Пятнадцатого июля императрица дала Ермолову отставку через посредство Завадовского – одного из тех, кто дёргал его за ниточки. На следующий день «Белый негр» уехал, отягощённый грузом из четырех тысяч крестьян, ста тридцати тысяч рублей и приказом отправляться за границу[90]. В тот же вечер к Екатерине приехал вместе с Потёмкиным ещё один молодой офицер, с которым она заигрывала год назад. Александр Дмитриев-Мамонов был адъютантом Потёмкина (и приходился ему дальним свойственником). Рассказывали, что Потёмкин послал его к Екатерине с акварелью и пикантным вопросом: что она думает о картине? Та будто бы оглядела его и ответила: «Контур хорош, но выбор цветов не очень удачен». Это всего лишь легенда, но похожая на те игры, в которые только Потёмкин мог играть с императрицей. На следующий день она написала Мамонову…
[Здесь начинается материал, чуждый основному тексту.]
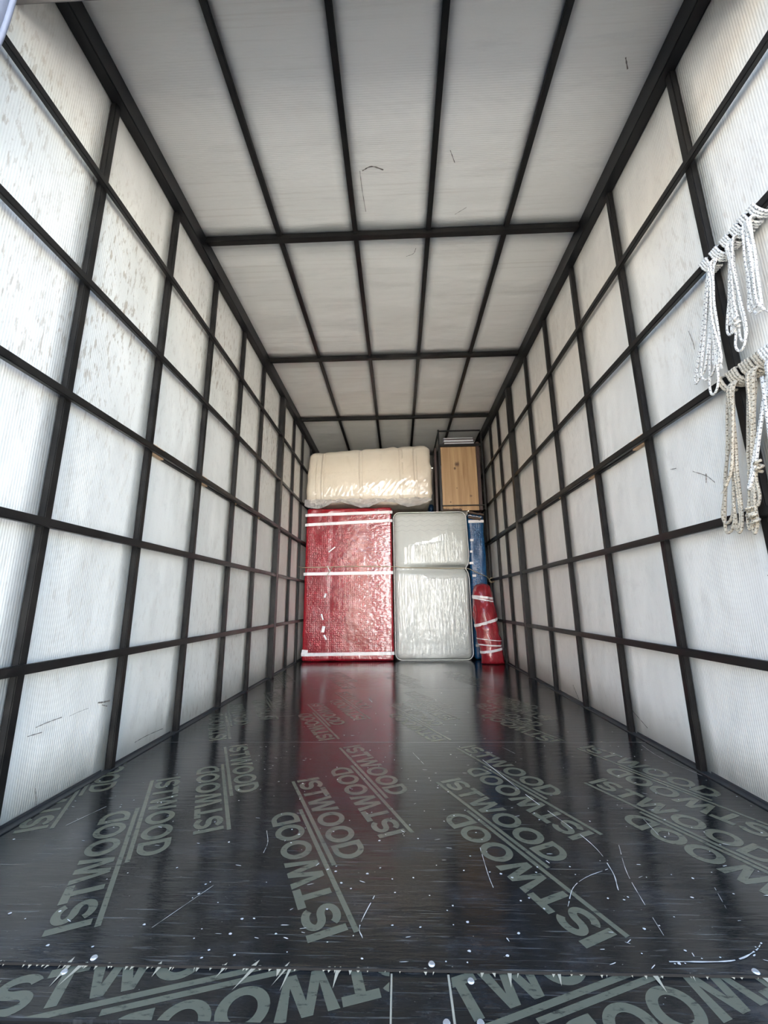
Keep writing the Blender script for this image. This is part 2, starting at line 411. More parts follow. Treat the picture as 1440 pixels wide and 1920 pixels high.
def scuff(pts, wd, parent, ax):
    P = catmull(pts, 5); out = Vector((1, 0, 0)) if ax == 'L' else Vector((-1, 0, 0)) if ax == 'R' else Vector((0, 0, -1)); A = []; bm = bmesh.new()
    for i, p_ in enumerate(P):
        t_ = (P[min(i+1, len(P)-1)]-P[max(i-1, 0)]).normalized(); n_ = t_.cross(out)*wd*.5*(.2+.8*abs(math.sin(i*1.9+1)))
        A.append((bm.verts.new(p_+out*.004+n_), bm.verts.new(p_+out*.004-n_)))
    for i in range(len(A)-1): bm.faces.new((A[i][0], A[i][1], A[i+1][1], A[i+1][0]))
    link('scuff_mark', bm, M['scuff'], parent)
WL_ = bpy.data.objects['wall_left']; WR_ = bpy.data.objects['wall_right']
for q_, wd in (([(1.419, .262), (1.469, .266), (1.525, .267)], .003), ([(1.392, .243), (1.448, .240)], .003), ([(1.56, .262), (1.61, .266), (1.652, .267)], .0016),
               ([(1.70, .276), (1.723, .272), (1.77, .268)], .007), ([(1.725, .262), (1.758, .250)], .004), ([(1.457, .070), (1.466, .036), (1.470, .016)], .0025), ([(1.975, .050), (2.067, .052), (2.20, .045)], .003)):
    scuff([(XL, y, z) for y, z in q_], wd, WL_, 'L')
for q_, wd in (([(1.582, 1.142), (1.519, 1.104), (1.485, 1.068)], .003), ([(1.526, 1.079), (1.518, 1.112)], .004), ([(1.705, 1.192), (1.67, 1.185)], .003), ([(1.47, 1.69), (1.46, 1.64), (1.458, 1.60)], .003),
               ([(2.30, .115), (2.23, .085), (2.16, .056)], .004), ([(3.0, .095), (2.96, .05), (2.93, .02)], .006), ([(1.35, .72), (1.33, .725)], .004), ([(1.27, .58), (1.24, .57)], .003)):
    scuff([(XR, y, z) for y, z in q_], wd, WR_, 'R')
# ceiling
ceiling = mkbox('ceiling', M['shell'], (XL-.05, XR+.05, Y0-.05, YB, ZC+.012, ZC+.05)); tag(ceiling, kind='structure')
CX = [-1.149, -.691, -.2235, .220, .687, 1.122]; CY = [.89, 2.072, 3.348, 4.60, 5.86, YB]
for i in range(len(CY)-1):
    for j in range(5):
        link('ceiling_panel', sheet_mesh(2, (ZC+.0, 1), CY[i]+.001, CY[i+1]-.001, (CX[j] if j else XL)+.001, (CX[j+1] if j < 4 else XR)-.001, i*5+j, amp=.0025), M['ceil'], ceiling, True)
for i, y in enumerate(CY[1:5]):
    mkbox('cross_beam', M['steel'], (-1.147, 1.120, y-.0185, y+.0185, ZC-.039, ZC-.003), ceiling, .003)
for q_, wd in (([(-.163, 1.70), (-.160, 1.80), (-.150, 1.93)], .003), ([(.09, 2.255), (.136, 2.235), (.151, 2.194)], .004), ([(-.15, 1.70), (-.10, 1.68), (-.04, 1.70)], .007), ([(.99, 1.29), (1.02, 1.33)], .006), ([(.37, 1.97), (.43, 1.93)], .003), ([(.30, 1.62), (.33, 1.68)], .004)):
    scuff([(x, y, ZC) for x, y in q_], wd, ceiling, 'C')
    for j in range(1, 5): pass
yy_ = [.89]+CY[1:5]+[YB]
for i in range(5):
    for j in range(1, 5):
        a = yy_[i]+(.019 if i else 0); b = yy_[i+1]-.019
        mkbox('ceiling_rib', M['steel'], (CX[j]-.014, CX[j]+.014, a, b, ZC-.026, ZC-.003), ceiling, .003)
wb = mkbox('wall_back', M['wall'], (XL, XR, YB+.001, YB+.04, -.16, ZC)); tag(wb, kind='structure')
# rear opening: header, sill, left jamb roll
h = mkbox('trim_1', M['header'], (XL-.05, XR+.05, .80, .886, 2.535, ZC+.011), None, .004); tag(h, kind='structure')
s = mkbox('trim_2', M['sill'], (XL-.05, XR+.05, .775, .8065, -.16, -.0135), None, .003); tag(s, kind='structure')
P = catmull([(-1.110, .74, 2.85), (-1.100, .74, 2.50), (-1.106, .745, 2.32), (-1.122, .75, 2.18), (-1.160, .755, 2.04), (-1.22, .76, 1.88), (-1.25, .76, 1.5)], 8)
bm = bmesh.new(); tube(bm, P, .050, 20)
t = empty('tarpaulin_roll', (-1.2, .78, 1.5)); o = link('rolled_tarp', bm, M['tarp'], t, True)
bm = bmesh.new(); tube(bm, [p_+Vector((.036, .034, 0)) for p_ in P], .010, 10); o2 = link('hem_cord', bm, M['tarp'], t, True)
o3s = []
for i in (10, 30):
    bm = bmesh.new(); c0 = P[i]; ring = [c0+Vector((math.cos(a)*.058, math.sin(a)*.058, .006*math.sin(a))) for a in [2*PI*q_/20 for q_ in range(21)]]
    tube(bm, ring, .006, 6, caps=False); o3s.append(link('tie_strap', bm, M['sill'], t, True))
local([o, o2]+o3s, t)
tag(t, 'blue-grey rounded edge of a rolled curtain at the top left corner', 'curtain')
# unseen yard outside, added to feed bounced daylight into the box
g = mkbox('ground', M['ground'], (-45, 45, -60, 30, -1.25, -1.15)); tag(g, kind='structure')
g2 = mkbox('added_dark_ground', M['added_asphalt'], (-30, 30, -3.6, 25, -1.149, -1.135)); tag(g2, kind='structure')  # added dark slab, keeps the ceiling near the header dim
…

Под вечер Мамонова провели мимо его приятеля Храповицкого, секретаря императрицы, к Екатерине в спальню. Встретить близкого друга в таких обстоятельствах – повод то ли для стыда, то ли для гордости. Храповицкий с поразительной точностью фиксировал в своём дневнике детали этого тесного мирка. На следующее утро дотошный секретарь оставил в нём лукавую запись: «поч[ива]ли до 9-ти ч.» – другими словами, императрица провела в постели лишние три часа. На следующий день, согласно Храповицкому, почти не отрывавшему глаз от императорской замочной скважины, «пр[итво]рили дверь. М-в был после обеда, и по обыкновению – [на ней была] пудра» [57].
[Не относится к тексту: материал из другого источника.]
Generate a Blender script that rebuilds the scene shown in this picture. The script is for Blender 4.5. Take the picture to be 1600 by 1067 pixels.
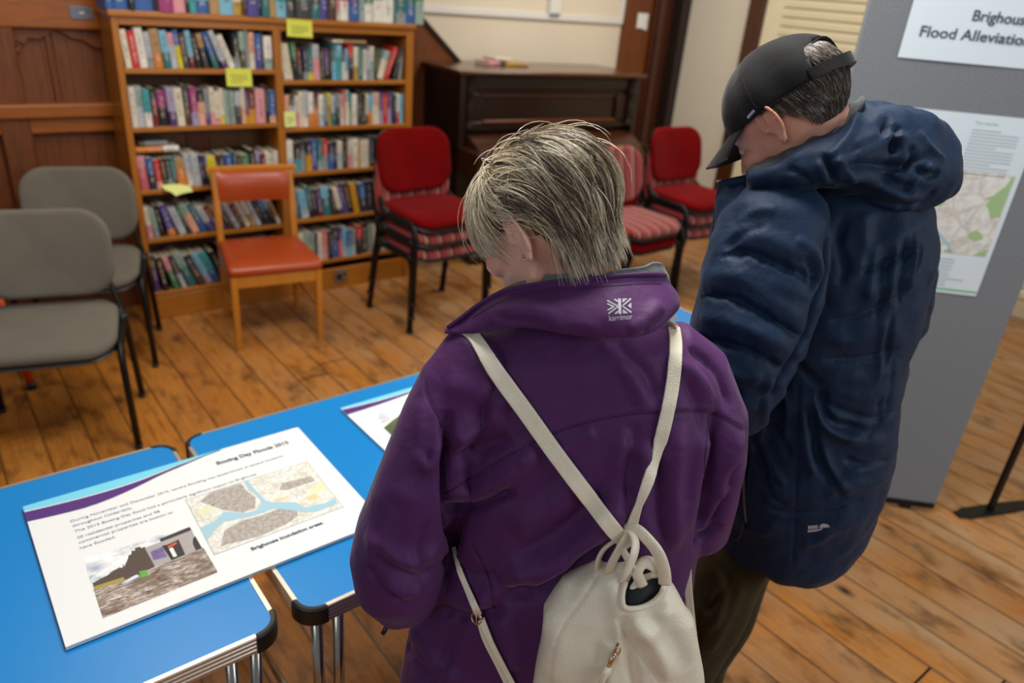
import bpy, bmesh, math, random
import numpy as np
from mathutils import Vector, Matrix, Euler, noise
from mathutils.bvhtree import BVHTree

for o in list(bpy.data.objects): bpy.data.objects.remove(o)
scene = bpy.context.scene
COL = scene.collection
PI = math.pi

# ------------------------------------------------------------------ camera
F_PX = 1157.4
CY, CT, CR = 0.69989876, 0.44234885, 0.08953791          # yaw, pitch down, roll of the photographer's camera
CAM = np.array([0.0, 0.0, 1.75])
_f = np.array([math.cos(CT)*math.sin(CY), math.cos(CT)*math.cos(CY), -math.sin(CT)])
_r = np.array([math.cos(CY), -math.sin(CY), 0.0]); _u = np.cross(_r, _f)
RT = math.cos(CR)*_r + math.sin(CR)*_u
UP = -math.sin(CR)*_r + math.cos(CR)*_u
FW = _f
cd = bpy.data.cameras.new('camera')
cam = bpy.data.objects.new('camera', cd); COL.objects.link(cam)
cam.matrix_world = Matrix(((RT[0], UP[0], -FW[0], 0), (RT[1], UP[1], -FW[1], 0), (RT[2], UP[2], -FW[2], 1.75), (0, 0, 0, 1)))
cd.sensor_width = 36.0; cd.lens = F_PX/1600*36.0
cd.clip_start = 0.05; cd.clip_end = 60
cd.dof.use_dof = True; cd.dof.focus_distance = 1.06; cd.dof.aperture_fstop = 3.2
scene.camera = cam

# ------------------------------------------------------------------ world, lights, exposure
w = bpy.data.worlds.new('room_light'); scene.world = w; w.use_nodes = True
bg = w.node_tree.nodes['Background']; bg.inputs[0].default_value = (0.90, 0.95, 1.0, 1); bg.inputs[1].default_value = 0.15
def area(name, loc, target, sx, sy, power, col):
    l = bpy.data.lights.new(name, 'AREA'); l.shape = 'RECTANGLE'; l.size = sx; l.size_y = sy; l.energy = power; l.color = col
    o = bpy.data.objects.new(name, l); COL.objects.link(o); o.location = loc
    o.rotation_euler = (Vector(target)-Vector(loc)).to_track_quat('-Z', 'Y').to_euler()
    return o
area('ceiling_light', (1.1, 1.2, 3.0), (1.0, 1.0, 0), 1.0, 1.0, 54, (1.0, 0.965, 0.91))
area('ceiling_light', (3.9, 3.0, 3.0), (4.3, 3.5, .6), 1.2, 1.2, 42, (1.0, 0.90, 0.76))
area('ceiling_light', (0.6, 2.9, 3.0), (1.0, 3.4, .5), 1.0, 1.0, 20, (1.0, 0.88, 0.70))
area('window_light', (2.8, -2.8, 2.5), (1.8, 1.2, 0.6), 2.6, 1.6, 52, (0.90, 0.95, 1.0))
area('window_light', (-2.6, -0.4, 2.6), (0.8, 0.9, 0.9), 1.8, 1.4, 16, (0.92, 0.96, 1.0))
scene.view_settings.view_transform = 'Standard'; scene.view_settings.look = 'None'
scene.view_settings.gamma = 1.0; scene.view_settings.use_curve_mapping = False
scene.view_settings.exposure = 0.34

# ------------------------------------------------------------------ materials
def lin(h):
    if isinstance(h, str):
        h = h.lstrip('#'); c = [int(h[i:i+2], 16)/255 for i in (0, 2, 4)]
    else: c = [v/255 for v in h]
    return tuple((v/12.92 if v <= 0.04045 else ((v+0.055)/1.055)**2.4) for v in c) + (1.0,)
_M = {}
class NT:
    def __init__(s, name):
        s.m = bpy.data.materials.new(name); s.m.use_nodes = True; s.t = s.m.node_tree; s.t.nodes.clear()
        s.out = s.n('ShaderNodeOutputMaterial'); s.b = s.n('ShaderNodeBsdfPrincipled'); s.l(s.b.outputs[0], s.out.inputs[0])
    def n(s, k, **p):
        x = s.t.nodes.new(k)
        for a, b in p.items(): setattr(x, a, b)
        return x
    def l(s, a, b): s.t.links.new(a, b)
    def setv(s, **kw):
        for k, v in kw.items(): s.b.inputs[k.replace('_', ' ')].default_value = v
    def coord(s, kind='Object', scale=(1, 1, 1), rot=(0, 0, 0)):
        c = s.n('ShaderNodeTexCoord'); m = s.n('ShaderNodeMapping')
        m.inputs['Scale'].default_value = scale; m.inputs['Rotation'].default_value = rot
        s.l(c.outputs[kind], m.inputs[0]); return m.outputs[0]
    def noise(s, vec, scale=5, detail=3, rough=.5, dist=0):
        x = s.n('ShaderNodeTexNoise'); x.inputs['Scale'].default_value = scale; x.inputs['Detail'].default_value = detail
        x.inputs['Roughness'].default_value = rough; x.inputs['Distortion'].default_value = dist; s.l(vec, x.inputs['Vector']); return x.outputs['Fac']
    def math(s, op, a, b=0.0, c=0.0):
        x = s.n('ShaderNodeMath', operation=op)
        for i, v in enumerate((a, b, c)):
            if isinstance(v, (int, float)): x.inputs[i].default_value = v
            else: s.l(v, x.inputs[i])
        return x.outputs[0]
    def ramp(s, fac, stops):
        x = s.n('ShaderNodeValToRGB'); e = x.color_ramp.elements
        while len(e) < len(stops): e.new(0.5)
        for i, (p, c) in enumerate(stops):
            e[i].position = p; e[i].color = lin(c) if isinstance(c, str) else (c, c, c, 1)
        s.l(fac, x.inputs[0]); return x.outputs[0]
    def mix(s, fac, a, b, mode='MIX'):
        x = s.n('ShaderNodeMix', data_type='RGBA', blend_type=mode)
        if isinstance(fac, (int, float)): x.inputs[0].default_value = fac
        else: s.l(fac, x.inputs[0])
        for i, v in ((6, a), (7, b)):
            if isinstance(v, str): x.inputs[i].default_value = lin(v)
            elif isinstance(v, tuple): x.inputs[i].default_value = v
            else: s.l(v, x.inputs[i])
        return x.outputs[2]
    def bump(s, h, strength=.3, dist=.01, normal=None):
        x = s.n('ShaderNodeBump'); x.inputs['Strength'].default_value = strength; x.inputs['Distance'].default_value = dist
        s.l(h, x.inputs['Height'])
        if normal is not None: s.l(normal, x.inputs['Normal'])
        s.l(x.outputs[0], s.b.inputs['Normal']); return x.outputs[0]
    def base(s, c):
        if isinstance(c, str): s.b.inputs['Base Color'].default_value = lin(c)
        else: s.l(c, s.b.inputs['Base Color'])

def plain(name, col, rough=.5, metal=0.0, var=0.12, vscale=8, bump=0.0, bscale=60, bdist=.002, spec=.5, sheen=0.0, coat=0.0):
    if name in _M: return _M[name]
    t = NT(name); v = t.coord(); nz = t.noise(v, vscale, 4)
    c = lin(col)
    lo = tuple(x*(1-var) for x in c[:3])+(1,); hi = tuple(min(1, x*(1+var)) for x in c[:3])+(1,)
    t.base(t.mix(nz, lo, hi)); t.setv(Roughness=rough, Metallic=metal, Specular_IOR_Level=spec, Sheen_Weight=sheen, Coat_Weight=coat)
    if bump: t.bump(t.noise(t.coord(), bscale, 3), bump, bdist)
    _M[name] = t.m; return t.m

def wood(name, c1, c2, axis='Z', rough=.4, gscale=9, coat=.2, dark='1a0b04', knots=True):
    if name in _M: return _M[name]
    t = NT(name); sc = {'X': (1, 14, 14), 'Y': (14, 1, 14), 'Z': (14, 14, 1)}[axis]
    v = t.coord('Object', sc)
    g = t.noise(v, gscale*.35, 6, .6, 1.2)
    col = t.ramp(g, [(0.25, c2), (0.5, c1), (0.75, c2)])
    big = t.noise(t.coord(), 2.2, 3)
    col = t.mix(t.math('MULTIPLY', big, .35), col, dark, 'MIX')
    t.base(col); t.setv(Roughness=rough, Coat_Weight=coat, Coat_Roughness=.25)
    t.bump(g, .12, .002)
    _M[name] = t.m; return t.m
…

Переход к Мамонову был таким гладким, что вполне возможно, ярость Потёмкина проявилась гораздо раньше, а поводом для кризиса стала не растрата, а сам Ермолов. Не исключено, что Екатерина ухаживала за Мамоновым ещё тогда, когда Ермолов и другие заговорщики праздновали победу. Это объяснило бы и необычное спокойствие Потёмкина по отношению к заговору: ещё одна сыгранная им комедия. Потёмкин в то или иное время грозил устранить каждого фаворита, начиная с Завадовского. Обычно в таких случаях Екатерина заверяла князя, что его власть вне опасности, так что ему лучше заниматься своими делами. Она заставляла фаворитов льстить ему, а он был достаточно гибок, чтобы дружить с ними и работать бок о бок. Потёмкин успешно сместил Ермолова потому, вероятно, что этот миньон отказывался жить в рамках потёмкинской системы, а также потому, что Екатерина его по-настоящему не любила. Но так или иначе, это была политическая победа.
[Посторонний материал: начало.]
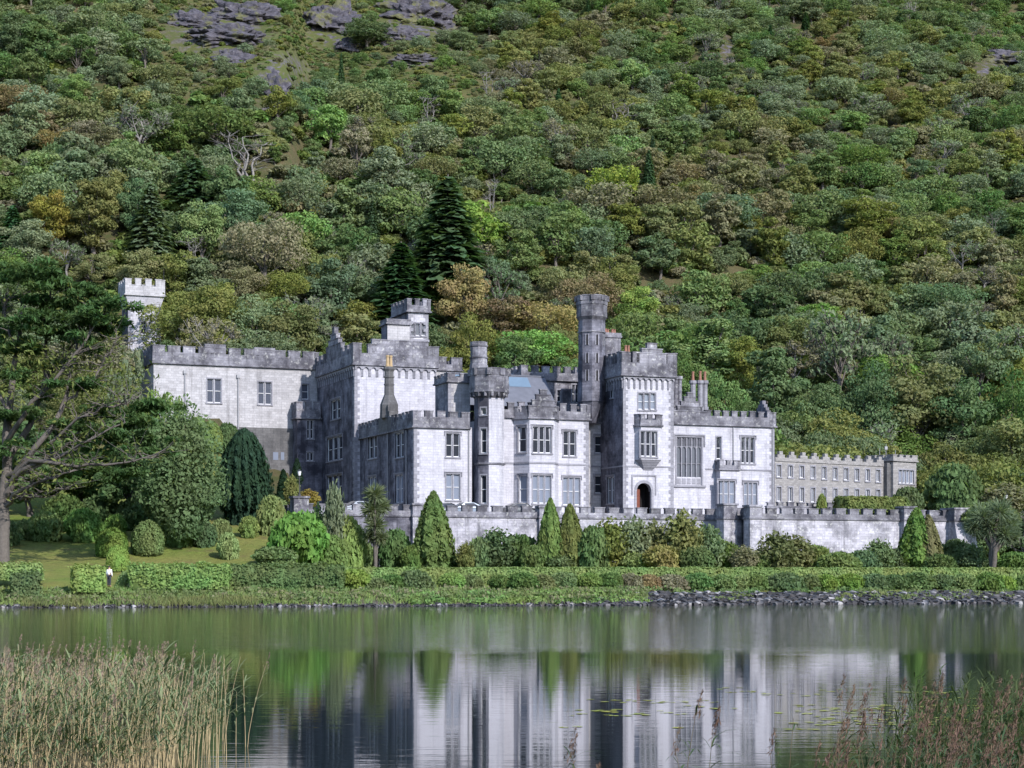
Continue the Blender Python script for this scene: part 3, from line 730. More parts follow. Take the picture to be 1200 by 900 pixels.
# --- tall stair turret
ca, cb = Aat(693.5, 2.6), 2.6; mb = MB(); z = lambda y: Zat(y, ca, cb - 1.5)
P = octo(ca, cb, 1.55)
oct_prism(mb, ca, cb, .5, 1.55, z(495), z(470)); oct_prism(mb, ca, cb, 1.62, 1.62, z(470), z(468.6)); oct_prism(mb, ca, cb, 1.55, 1.5, z(468.6), z(400), 0, False)
oct_prism(mb, ca, cb, 1.5, 1.5, z(400), z(374), 0, False); oct_prism(mb, ca, cb, 1.5, 1.78, z(374), z(370), 1); oct_prism(mb, ca, cb, 1.72, 1.72, z(370), z(356), 1); oct_crown(mb, ca, cb, 1.78, z(356), z(351.5), z(345) - z(351.5), 1)
oct_prism(mb, ca, cb, 1.62, 1.62, z(388.6), z(387.2), 1)
st_t = mb.build('stair_turret', [M['stone_side'], M['stone_dark']], castle)
P = octo(ca, cb, 1.53)
for i in (3, 4, 5, 6):
    wl = Wall(P[i], P[(i + 1) % 8]); m = wl.M()
    for (ya, yb) in ((392, 404),) + (((414, 425), (434, 446)) if i in (4, 5) else ()):
        mb = MB(); u = wl.L / 2; mb.box(u - .11, u + .11, -.035, .05, z(yb), z(ya), 0, m); mb.box(u - .22, u - .112, -.05, .04, z(yb), z(ya) + .1, 1, m); mb.box(u + .112, u + .22, -.05, .04, z(yb), z(ya) + .1, 1, m)
        mb.build('slit_window', [M['inside'], M['trim']], st_t)
# chimney blocks behind the entrance tower
bq = 6.5; a0_, a1_ = Aat(709.5, bq), Aat(727.5, bq); mb = MB(); zt = Zat(389.5, a0_, bq)
mb.box(a0_, a1_, bq, bq + 1.6, 8, zt - .55); mb.box(a0_ - .12, a1_ + .12, bq - .12, bq + 1.72, zt - .55, zt - .3); mb.box(a0_ - .05, a1_ + .05, bq - .05, bq + 1.65, zt - .3, zt)
cs = mb.build('chimney_stack', M['stone_dark'], castle)
pots(cs, [(a0_ + .25 + .42 * i, bq + .5 + .3 * (i % 2)) for i in range(4)], zt, Zat(384.5, a0_, bq), .17)
bq = 5.2; a0_, a1_ = Aat(733, bq), Aat(743, bq); mb = MB(); zt = Zat(412.5, a0_, bq)
mb.box(a0_, a1_, bq, bq + 1.2, 12, zt - .3); mb.box(a0_ - .1, a1_ + .1, bq - .1, bq + 1.3, zt - .3, zt); cs = mb.build('chimney_stack', M['stone_dark'], castle)
pots(cs, [(a0_ + .25, bq + .5), (a0_ + .65, bq + .6)], zt, Zat(404, a0_, bq), .17)

# --- gallery range with the great traceried window
bG = -1.5; a0, a1 = Aat(789.6, bE) + .02, Aat(907.5, bG); P = rectpts(a0, a1, bG, 13); zc = Zat(497.5, Aat(850, bG), bG); wl = Wall(P[0], P[1]); zz = lambda y, x=830: Zat(y, Aat(x, bG), bG)
big = wl.rect(793, 822, 512.5, 568.5); op = [big, wl.rect(868.8, 884, 512.5, 543), wl.rect(872, 887, 565.5, 594), wl.rect(839.5, 845, 512, 538)]
zs = zz(551, 850)
blk, ws = block(castle, 'gallery_range', P, GB, zc, {0: op}, 'stone', {}, [(0, 1)], [])
m = ws[0].M()
window(ws[0], op[1], blk, 3, 2, 'glass'); window(ws[0], op[2], blk, 3, 2, 'glass_pale'); window(ws[0], op[3], blk, 1, 2, hood=False)
# tracery
u0, u1, za, zb = big; mb = MB(); n = 5; cw = (u1 - u0) / n; z_sill = za + (zb - za) * .17
mb.box(u0, u1, .24, .27, z_sill, zb, 1, m); mb.box(u0, u1, .10, .27, za, z_sill - .001, 2, m)
for i in range(n + 1): mb.box(u0 + cw * i - (.05 if 0 < i < n else 0) + (0 if i < n else -.06), u0 + cw * i + (.05 if 0 < i < n else 0) + (.06 if i == 0 else 0), .06, .238, z_sill, zb, 0, m)
for i in range(n):
    l, r_ = u0 + cw * i + .05, u0 + cw * (i + 1) - .05; c_ = (l + r_) / 2; hw_ = (r_ - l) / 2; zs_ = za + (zb - za) * .74; q = 8
    arc = [(c_ - hw_ * math.cos(math.pi * j / q), zs_ + hw_ * 1.3 * math.sin(math.pi * j / q)) for j in range(q + 1)]
    for j in range(q): mb.poly([m((arc[j][0], .1, arc[j][1])), m((arc[j + 1][0], .1, arc[j + 1][1])), m((arc[j + 1][0], .1, zs_ + hw_ * 1.45)), m((arc[j][0], .1, zs_ + hw_ * 1.45))], 0)
    for s_ in (-.5, .5): mb.box(c_ + s_ * hw_ - .03, c_ + s_ * hw_ + .03, .09, .238, zs_ + hw_ * 1.46, zb - .1, 0, m)
    mb.box(l, r_, .1, .238, zb - .1, zb, 0, m)
    mb.box(l + .02, r_ - .02, .07, .099, za + .12, z_sill - .14, 0, m)
    mb.box(l, r_, .12, .238, za + (zb - za) * .45, za + (zb - za) * .45 + .05, 0, m)
mb.box(u0 - .2, u0 - .002, -.05, .1, za, zb, 0, m); mb.box(u1 + .002, u1 + .2, -.05, .1, za, zb, 0, m); mb.box(u0 - .25, u1 + .25, -.05, .1, zb + .002, zb + .2, 0, m)
mb.box(u0 - .42, u1 + .42, -.15, .03, zb + .201, zb + .34, 0, m)
for q in (u0 - .42, u1 + .3): mb.box(q, q + .12, -.14, .03, zb - 1.0, zb + .2, 0, m)
mb.box(u0 - .5, u1 + .5, -.16, .1, za - .25, za - .002, 0, m)
mb.build('traceried_window', [M['trim'], M['glass_lead'], M['stone']], blk)
mb = MB()
for (ua, ub) in ((0, u0 - .5), (u1 + .5, ws[0].L)): mb.box(ua, ub, -.07, .02, zs, zs + .16, 0, m)
mb.build('string_course', M['trim'], blk)
gc = solve_s(ws[0].p0, ws[0].d, 808)
parapet(blk, P, zc, zz(488, 850) - zc, zz(481, 850) - zc, .72, .42, .14, .4, edges=(0, 1, 2),
        gables={0: (gc, [(2.0, zz(482)), (1.55, zz(476.5)), (1.1, zz(471)), (.7, zz(465.5)), (.3, zz(460.5))])})
mb = MB(); u = solve_s(ws[0].p0, ws[0].d, 859); mb.tube([ws[0].pt(u, .1, zs + 1.2), ws[0].pt(u, .1, zc - .3)], [.06, .06]); mb.build('drainpipe', M['lead'], blk); mb = MB(); u = solve_s(ws[0].p0, ws[0].d, 905); mb.tube([ws[0].pt(u, .1, 0), ws[0].pt(u, .1, zc - .3)], [.06, .06]); mb.build('drainpipe', M['lead'], blk)
mb = MB(); u_ = 2.6; wl = ws[1]; m1 = wl.M()
for (hw_, y0, y1) in ((1.5, 488, 480), (1.1, 480, 476), (.7, 476, 472), (.35, 472, 467.5)): mb.box(u_ - hw_, u_ + hw_, -.16, .28, Zat(y0, a1, bG), Zat(y1, a1, bG), 0, m1)
mb.build('gable', M['stone_dark'], blk)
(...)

«Матушка, обошед Петербург, Петергоф, Ораниенбаум, возвратясь сюда, лобызаю твои ножки. Параклит привез цел, здоров, весел и любезен». Параклит – матушкин маленький помощник, Мамонов – был уже при императрице, которая и ответила: «Батинька, великий труд, барин, каков ты в своем здравьи и не спавши? Приездом весьма радуюсь» [58].

«Возвратился к[нязь] Г[ригорий] А[лександрови]ч», – записал 20 июля Храповицкий. Мамонов благодарно преподнёс князю золотой чайник с гравировкой, гласившей «Более соединены по сердцу, нежели по крови», напоминавшей о дальности их родства. Двадцатишестилетний Мамонов был образованным франкофилом из среднего слоя дворянства, имел очаровательный рот в форме бутона розы и аккуратный маленький нос. Он был куда умнее и интеллигентнее Ермолова и пользовался популярностью из-за своей внешности, обаяния и любезности. Екатерина осыпала его почестями: он был назначен её генерал-адъютантом, получил титул графа Священной Римской империи и вскоре уже владел двадцатью семью тысячами крепостных, получая сто восемьдесят тысяч рублей дохода в год и расходуя на стол тридцать шесть тысяч рублей в год. Чувствовала ли она, что по мере старения ей нужно всё щедрее одаривать своих любовников? Екатерина влюбилась в него до безумия. Она прозвала его «Красным кафтаном» – он часто носил такой кафтан, хорошо шедший к его чёрным глазам. «Красный кафтан, – восклицала она в письме Гримму от 17 декабря, – одевает существо, имеющее прекрасное сердце… ума за четверых, веселость неистощимая». Мамонов обеспечивал Екатерине счастье, а Потёмкину – прочность положения. Он вошёл в их необычную семью подобно Ланскому. Он хлопотал за племянниц Потёмкина Браницкую и Скавронскую [60] и писал ему тёплые письма, которые Екатерина вкладывала в свои собственные. Иной раз она добавляла постскриптумы к письмам Мамонова, которые он обычно подписывал «целиком преданный» [61].

Вскоре после падения «Белого негра» и восхождения «Красного кафтана» Потёмкин пригласил на обед Сегюра. «По крайней мере, на этот раз, господин дипломат, – приветствовал его князь, – согласитесь, что… мои предположения вернее ваших! – Затем, тепло обняв приятеля, Потёмкин выпалил: – Ну что, не правду ли я говорил, батюшка? Что, уронил меня мальчишка? Сгубила меня моя смелость?» [62].

Действительно, его смелость себя полностью оправдала. Светлейший князь смог вернуться на юг. Теперь его не было так долго, что полковник Михаил Гарновский, его homme d’affaires [здесь: представитель, поверенный в делах (фр.). – Прим. перев.] в Петербурге, получивший состояние благодаря герцогине Кингстон, слал ему секретные доклады о придворной политике. Особенно внимательно Гарновский наблюдал за поведением фаворита: тот, когда произносились тосты, предусмотрительно пил только за князя. Екатерина показывала Мамонову государственные бумаги, но государственным деятелем он не был. Враги Потёмкина, Александр Воронцов и Завадовский, обхаживали его, надеясь сделать из него ещё одного Ермолова. Он держался, но страдал. Когда Екатерина оказывала знаки внимания кому-либо другому, он ревновал. Жизнь при дворе он находил скучной и жестокой, по праву сравнивая придворных с «волками в лесу» [63].